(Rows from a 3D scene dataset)
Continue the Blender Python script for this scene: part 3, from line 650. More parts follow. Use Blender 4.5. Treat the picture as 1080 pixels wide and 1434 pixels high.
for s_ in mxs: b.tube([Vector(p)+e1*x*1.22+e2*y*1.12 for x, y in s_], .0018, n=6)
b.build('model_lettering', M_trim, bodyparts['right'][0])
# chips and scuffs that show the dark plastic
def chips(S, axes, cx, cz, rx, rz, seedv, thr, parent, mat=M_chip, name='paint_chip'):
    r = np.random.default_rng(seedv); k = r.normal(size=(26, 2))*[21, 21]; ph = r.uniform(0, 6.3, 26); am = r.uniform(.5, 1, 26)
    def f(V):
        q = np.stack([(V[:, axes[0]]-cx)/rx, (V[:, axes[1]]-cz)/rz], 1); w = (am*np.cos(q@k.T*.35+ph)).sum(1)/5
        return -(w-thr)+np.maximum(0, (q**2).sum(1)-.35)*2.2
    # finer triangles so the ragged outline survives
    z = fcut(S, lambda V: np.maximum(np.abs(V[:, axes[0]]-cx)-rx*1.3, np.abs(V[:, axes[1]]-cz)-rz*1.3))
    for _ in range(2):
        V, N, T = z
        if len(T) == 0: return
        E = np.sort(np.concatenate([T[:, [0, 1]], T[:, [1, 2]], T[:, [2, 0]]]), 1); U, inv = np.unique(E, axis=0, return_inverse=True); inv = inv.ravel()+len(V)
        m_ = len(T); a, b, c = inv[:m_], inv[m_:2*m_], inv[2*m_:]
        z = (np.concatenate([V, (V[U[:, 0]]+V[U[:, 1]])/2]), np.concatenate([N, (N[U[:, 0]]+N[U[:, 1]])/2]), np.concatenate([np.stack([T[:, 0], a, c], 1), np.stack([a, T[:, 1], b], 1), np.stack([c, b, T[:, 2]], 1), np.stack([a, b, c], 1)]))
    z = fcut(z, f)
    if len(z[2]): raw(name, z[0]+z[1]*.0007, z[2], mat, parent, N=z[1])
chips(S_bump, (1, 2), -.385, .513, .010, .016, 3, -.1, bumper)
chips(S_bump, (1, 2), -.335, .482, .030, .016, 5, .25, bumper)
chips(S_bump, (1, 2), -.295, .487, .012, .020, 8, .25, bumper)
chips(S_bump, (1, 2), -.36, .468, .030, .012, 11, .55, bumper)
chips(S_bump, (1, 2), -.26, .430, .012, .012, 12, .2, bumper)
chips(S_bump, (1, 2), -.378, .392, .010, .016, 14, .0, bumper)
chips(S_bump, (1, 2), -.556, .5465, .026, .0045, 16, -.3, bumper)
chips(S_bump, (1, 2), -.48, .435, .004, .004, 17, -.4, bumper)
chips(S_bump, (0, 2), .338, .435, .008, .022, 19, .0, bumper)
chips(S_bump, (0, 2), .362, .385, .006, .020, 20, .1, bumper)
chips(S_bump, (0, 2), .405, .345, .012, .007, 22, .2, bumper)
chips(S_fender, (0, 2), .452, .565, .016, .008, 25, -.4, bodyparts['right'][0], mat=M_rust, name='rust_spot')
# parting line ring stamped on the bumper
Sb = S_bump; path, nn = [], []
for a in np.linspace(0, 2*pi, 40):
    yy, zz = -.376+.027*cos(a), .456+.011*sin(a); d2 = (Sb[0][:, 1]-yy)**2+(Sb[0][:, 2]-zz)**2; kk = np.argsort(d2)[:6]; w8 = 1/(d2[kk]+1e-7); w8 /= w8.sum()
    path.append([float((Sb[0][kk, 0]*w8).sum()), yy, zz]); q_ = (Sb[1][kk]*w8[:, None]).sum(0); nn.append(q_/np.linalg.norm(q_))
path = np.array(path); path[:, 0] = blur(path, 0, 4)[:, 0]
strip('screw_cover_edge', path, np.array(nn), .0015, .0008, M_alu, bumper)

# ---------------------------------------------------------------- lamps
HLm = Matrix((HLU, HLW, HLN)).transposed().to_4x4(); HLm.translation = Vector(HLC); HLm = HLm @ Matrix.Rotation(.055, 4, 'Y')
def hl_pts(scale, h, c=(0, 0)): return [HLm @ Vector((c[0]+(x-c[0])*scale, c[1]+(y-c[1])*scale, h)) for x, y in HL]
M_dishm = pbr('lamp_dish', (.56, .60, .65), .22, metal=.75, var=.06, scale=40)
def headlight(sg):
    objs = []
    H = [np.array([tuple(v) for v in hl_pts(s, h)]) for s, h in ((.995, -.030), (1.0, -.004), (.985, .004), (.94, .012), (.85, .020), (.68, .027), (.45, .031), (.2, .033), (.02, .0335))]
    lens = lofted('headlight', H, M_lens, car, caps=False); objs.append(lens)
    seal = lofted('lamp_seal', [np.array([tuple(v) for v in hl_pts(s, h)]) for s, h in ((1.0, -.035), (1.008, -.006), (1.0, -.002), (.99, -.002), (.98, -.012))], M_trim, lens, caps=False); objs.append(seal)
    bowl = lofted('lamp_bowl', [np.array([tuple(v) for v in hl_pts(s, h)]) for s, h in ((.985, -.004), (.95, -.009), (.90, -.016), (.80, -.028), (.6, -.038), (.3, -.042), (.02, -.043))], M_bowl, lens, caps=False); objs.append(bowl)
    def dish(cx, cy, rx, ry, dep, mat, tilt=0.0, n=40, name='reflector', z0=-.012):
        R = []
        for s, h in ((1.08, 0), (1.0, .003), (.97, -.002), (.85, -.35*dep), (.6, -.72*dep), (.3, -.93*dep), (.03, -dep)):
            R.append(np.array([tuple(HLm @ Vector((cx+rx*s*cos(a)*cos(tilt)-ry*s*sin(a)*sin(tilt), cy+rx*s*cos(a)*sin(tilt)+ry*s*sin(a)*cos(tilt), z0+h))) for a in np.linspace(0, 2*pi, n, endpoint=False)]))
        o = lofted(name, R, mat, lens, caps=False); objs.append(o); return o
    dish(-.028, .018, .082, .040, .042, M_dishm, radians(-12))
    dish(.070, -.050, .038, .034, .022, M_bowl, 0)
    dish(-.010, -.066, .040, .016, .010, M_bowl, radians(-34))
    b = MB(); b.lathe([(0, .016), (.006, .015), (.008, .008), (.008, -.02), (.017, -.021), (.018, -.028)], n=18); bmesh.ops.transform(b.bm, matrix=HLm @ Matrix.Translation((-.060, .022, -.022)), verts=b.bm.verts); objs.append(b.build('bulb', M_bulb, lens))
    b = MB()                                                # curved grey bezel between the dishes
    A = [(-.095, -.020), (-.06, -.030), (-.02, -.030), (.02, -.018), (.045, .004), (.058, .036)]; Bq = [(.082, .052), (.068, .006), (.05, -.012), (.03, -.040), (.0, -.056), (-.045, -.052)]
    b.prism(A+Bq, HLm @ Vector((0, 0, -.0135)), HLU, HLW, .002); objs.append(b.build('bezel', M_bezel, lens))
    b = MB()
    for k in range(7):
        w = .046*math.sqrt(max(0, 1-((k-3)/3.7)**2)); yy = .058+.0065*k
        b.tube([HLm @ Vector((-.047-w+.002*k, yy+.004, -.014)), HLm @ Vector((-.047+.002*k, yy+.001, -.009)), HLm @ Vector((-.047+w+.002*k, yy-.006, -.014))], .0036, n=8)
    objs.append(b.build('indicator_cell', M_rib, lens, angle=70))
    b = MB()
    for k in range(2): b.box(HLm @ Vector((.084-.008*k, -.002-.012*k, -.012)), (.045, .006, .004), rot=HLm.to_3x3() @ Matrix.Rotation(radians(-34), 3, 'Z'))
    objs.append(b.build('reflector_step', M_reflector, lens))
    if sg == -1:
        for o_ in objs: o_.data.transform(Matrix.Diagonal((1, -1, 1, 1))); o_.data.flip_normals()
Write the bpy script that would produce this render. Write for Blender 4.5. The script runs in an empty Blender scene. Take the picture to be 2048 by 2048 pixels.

• _Your objective_
Above are the records; copy all of them exactly.

• _Correct answer_
Continue the Blender Python script for this scene: part 3, from line 650. More parts follow. Use Blender 4.5. Treat the picture as 1080 pixels wide and 1434 pixels high.
for s_ in mxs: b.tube([Vector(p)+e1*x*1.22+e2*y*1.12 for x, y in s_], .0018, n=6)
b.build('model_lettering', M_trim, bodyparts['right'][0])
# chips and scuffs that show the dark plastic
def chips(S, axes, cx, cz, rx, rz, seedv, thr, parent, mat=M_chip, name='paint_chip'):
    r = np.random.default_rng(seedv); k = r.normal(size=(26, 2))*[21, 21]; ph = r.uniform(0, 6.3, 26); am = r.uniform(.5, 1, 26)
    def f(V):
        q = np.stack([(V[:, axes[0]]-cx)/rx, (V[:, axes[1]]-cz)/rz], 1); w = (am*np.cos(q@k.T*.35+ph)).sum(1)/5
        return -(w-thr)+np.maximum(0, (q**2).sum(1)-.35)*2.2
    # finer triangles so the ragged outline survives
    z = fcut(S, lambda V: np.maximum(np.abs(V[:, axes[0]]-cx)-rx*1.3, np.abs(V[:, axes[1]]-cz)-rz*1.3))
    for _ in range(2):
        V, N, T = z
        if len(T) == 0: return
        E = np.sort(np.concatenate([T[:, [0, 1]], T[:, [1, 2]], T[:, [2, 0]]]), 1); U, inv = np.unique(E, axis=0, return_inverse=True); inv = inv.ravel()+len(V)
        m_ = len(T); a, b, c = inv[:m_], inv[m_:2*m_], inv[2*m_:]
        z = (np.concatenate([V, (V[U[:, 0]]+V[U[:, 1]])/2]), np.concatenate([N, (N[U[:, 0]]+N[U[:, 1]])/2]), np.concatenate([np.stack([T[:, 0], a, c], 1), np.stack([a, T[:, 1], b], 1), np.stack([c, b, T[:, 2]], 1), np.stack([a, b, c], 1)]))
    z = fcut(z, f)
    if len(z[2]): raw(name, z[0]+z[1]*.0007, z[2], mat, parent, N=z[1])
chips(S_bump, (1, 2), -.385, .513, .010, .016, 3, -.1, bumper)
chips(S_bump, (1, 2), -.335, .482, .030, .016, 5, .25, bumper)
chips(S_bump, (1, 2), -.295, .487, .012, .020, 8, .25, bumper)
chips(S_bump, (1, 2), -.36, .468, .030, .012, 11, .55, bumper)
chips(S_bump, (1, 2), -.26, .430, .012, .012, 12, .2, bumper)
chips(S_bump, (1, 2), -.378, .392, .010, .016, 14, .0, bumper)
chips(S_bump, (1, 2), -.556, .5465, .026, .0045, 16, -.3, bumper)
chips(S_bump, (1, 2), -.48, .435, .004, .004, 17, -.4, bumper)
chips(S_bump, (0, 2), .338, .435, .008, .022, 19, .0, bumper)
chips(S_bump, (0, 2), .362, .385, .006, .020, 20, .1, bumper)
chips(S_bump, (0, 2), .405, .345, .012, .007, 22, .2, bumper)
chips(S_fender, (0, 2), .452, .565, .016, .008, 25, -.4, bodyparts['right'][0], mat=M_rust, name='rust_spot')
# parting line ring stamped on the bumper
Sb = S_bump; path, nn = [], []
for a in np.linspace(0, 2*pi, 40):
    yy, zz = -.376+.027*cos(a), .456+.011*sin(a); d2 = (Sb[0][:, 1]-yy)**2+(Sb[0][:, 2]-zz)**2; kk = np.argsort(d2)[:6]; w8 = 1/(d2[kk]+1e-7); w8 /= w8.sum()
    path.append([float((Sb[0][kk, 0]*w8).sum()), yy, zz]); q_ = (Sb[1][kk]*w8[:, None]).sum(0); nn.append(q_/np.linalg.norm(q_))
path = np.array(path); path[:, 0] = blur(path, 0, 4)[:, 0]
strip('screw_cover_edge', path, np.array(nn), .0015, .0008, M_alu, bumper)

# ---------------------------------------------------------------- lamps
HLm = Matrix((HLU, HLW, HLN)).transposed().to_4x4(); HLm.translation = Vector(HLC); HLm = HLm @ Matrix.Rotation(.055, 4, 'Y')
def hl_pts(scale, h, c=(0, 0)): return [HLm @ Vector((c[0]+(x-c[0])*scale, c[1]+(y-c[1])*scale, h)) for x, y in HL]
M_dishm = pbr('lamp_dish', (.56, .60, .65), .22, metal=.75, var=.06, scale=40)
def headlight(sg):
    objs = []
    H = [np.array([tuple(v) for v in hl_pts(s, h)]) for s, h in ((.995, -.030), (1.0, -.004), (.985, .004), (.94, .012), (.85, .020), (.68, .027), (.45, .031), (.2, .033), (.02, .0335))]
    lens = lofted('headlight', H, M_lens, car, caps=False); objs.append(lens)
    seal = lofted('lamp_seal', [np.array([tuple(v) for v in hl_pts(s, h)]) for s, h in ((1.0, -.035), (1.008, -.006), (1.0, -.002), (.99, -.002), (.98, -.012))], M_trim, lens, caps=False); objs.append(seal)
    bowl = lofted('lamp_bowl', [np.array([tuple(v) for v in hl_pts(s, h)]) for s, h in ((.985, -.004), (.95, -.009), (.90, -.016), (.80, -.028), (.6, -.038), (.3, -.042), (.02, -.043))], M_bowl, lens, caps=False); objs.append(bowl)
    def dish(cx, cy, rx, ry, dep, mat, tilt=0.0, n=40, name='reflector', z0=-.012):
        R = []
        for s, h in ((1.08, 0), (1.0, .003), (.97, -.002), (.85, -.35*dep), (.6, -.72*dep), (.3, -.93*dep), (.03, -dep)):
            R.append(np.array([tuple(HLm @ Vector((cx+rx*s*cos(a)*cos(tilt)-ry*s*sin(a)*sin(tilt), cy+rx*s*cos(a)*sin(tilt)+ry*s*sin(a)*cos(tilt), z0+h))) for a in np.linspace(0, 2*pi, n, endpoint=False)]))
        o = lofted(name, R, mat, lens, caps=False); objs.append(o); return o
    dish(-.028, .018, .082, .040, .042, M_dishm, radians(-12))
    dish(.070, -.050, .038, .034, .022, M_bowl, 0)
    dish(-.010, -.066, .040, .016, .010, M_bowl, radians(-34))
    b = MB(); b.lathe([(0, .016), (.006, .015), (.008, .008), (.008, -.02), (.017, -.021), (.018, -.028)], n=18); bmesh.ops.transform(b.bm, matrix=HLm @ Matrix.Translation((-.060, .022, -.022)), verts=b.bm.verts); objs.append(b.build('bulb', M_bulb, lens))
    b = MB()                                                # curved grey bezel between the dishes
    A = [(-.095, -.020), (-.06, -.030), (-.02, -.030), (.02, -.018), (.045, .004), (.058, .036)]; Bq = [(.082, .052), (.068, .006), (.05, -.012), (.03, -.040), (.0, -.056), (-.045, -.052)]
    b.prism(A+Bq, HLm @ Vector((0, 0, -.0135)), HLU, HLW, .002); objs.append(b.build('bezel', M_bezel, lens))
    b = MB()
    for k in range(7):
        w = .046*math.sqrt(max(0, 1-((k-3)/3.7)**2)); yy = .058+.0065*k
        b.tube([HLm @ Vector((-.047-w+.002*k, yy+.004, -.014)), HLm @ Vector((-.047+.002*k, yy+.001, -.009)), HLm @ Vector((-.047+w+.002*k, yy-.006, -.014))], .0036, n=8)
    objs.append(b.build('indicator_cell', M_rib, lens, angle=70))
    b = MB()
    for k in range(2): b.box(HLm @ Vector((.084-.008*k, -.002-.012*k, -.012)), (.045, .006, .004), rot=HLm.to_3x3() @ Matrix.Rotation(radians(-34), 3, 'Z'))
    objs.append(b.build('reflector_step', M_reflector, lens))
    if sg == -1:
        for o_ in objs: o_.data.transform(Matrix.Diagonal((1, -1, 1, 1))); o_.data.flip_normals()
Write the bpy script that would produce this render. Write for Blender 4.5. The script runs in an empty Blender scene. Take the picture to be 2048 by 2048 pixels.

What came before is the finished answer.